In Cajete's (2000) Philosophy and Native Science he articulates this connection through the analogy of trees and "treeness," "cosmological and structural symbols for Native science that embodies its life- and nature-centered orientations" (p. 58.) Drawing on Polish philosopher Henryk Skolimowski's eco-philosophical thought, Cajete confirms what I've felt for a long time- that the colonial cosmology is too young and inexperienced to support a sustainable vision for the future, and that what the world needs is a philosophy of "ecological cosmology" to avoid environmental destruction (p. 59.)

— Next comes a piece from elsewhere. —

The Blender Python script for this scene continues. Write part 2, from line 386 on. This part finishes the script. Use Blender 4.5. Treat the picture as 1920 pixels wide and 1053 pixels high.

Cajete's (2000) "tenets of Native philosophy" feel to me like a roadmap to sustainability. Drawing on the similarities between many Indigenous cultures' worldviews that sustained us for millenia, we have been given the key for walking in our world in a way that doesn't maintain us (humans) as separate. I especially love the idea of ceremony being equated with technology for "accessing knowledge, and symbols used to remember key understandings of the natural world" (p. 65.) This could be a world where we honour everything as a living spirit; where we honour the knowledge of our old one's experiences; and where dreams are the "gateways" (p. 65.) Can you imagine how the world might flourish, how our health and well-being could be maximized, what the possibilities for technological advancement might be if we considered an ecosophical perspective? It's almost unimaginable.

What I'm noticing lately is that the most interesting and innovative technologies emerging in energy, health, and even robotics are using more holistic perspectives that consider balance and reciprocity. Hopefully, we can incorporate more and more of this as Indigenous issues and knowledge come into the forefront through the environmental protection actions that have continued to dominate the consciousness of people, transcending the corporate media blackouts, like the Keystone XL pipeline and most recently, the Standing Rock protections. These actions are using the tenets of Native philosophy at the heart of their work, calling for another way. Maybe that way will incorporate some of the "treeness" that Cajete (2000) speaks of, one that maintains "balance and harmony with all relationships to nature... based on a mutual principle of reciprocity" (p. 73.)

Sources:

Cajete, G. (2000). Philosophy and Native Science. Chapter 2, In Cajete, G. (2000) pages 57-84. Native Science: Natural Laws of Interdependence. Clear Light Publishers: Sante Fe, New Mexico.

Cavender Wilson, A. (2004). Reclaiming our humanity: Decolonization and the Recovery of Indigenous Knowledge. Chapter 4, In Abbott Mihesuah, D., & Cavender Wilson, A. (2004) pages 69-87. Indigenizing the academy: Transforming scholarship and empowering communities. Lincoln: University of Nebraska Press.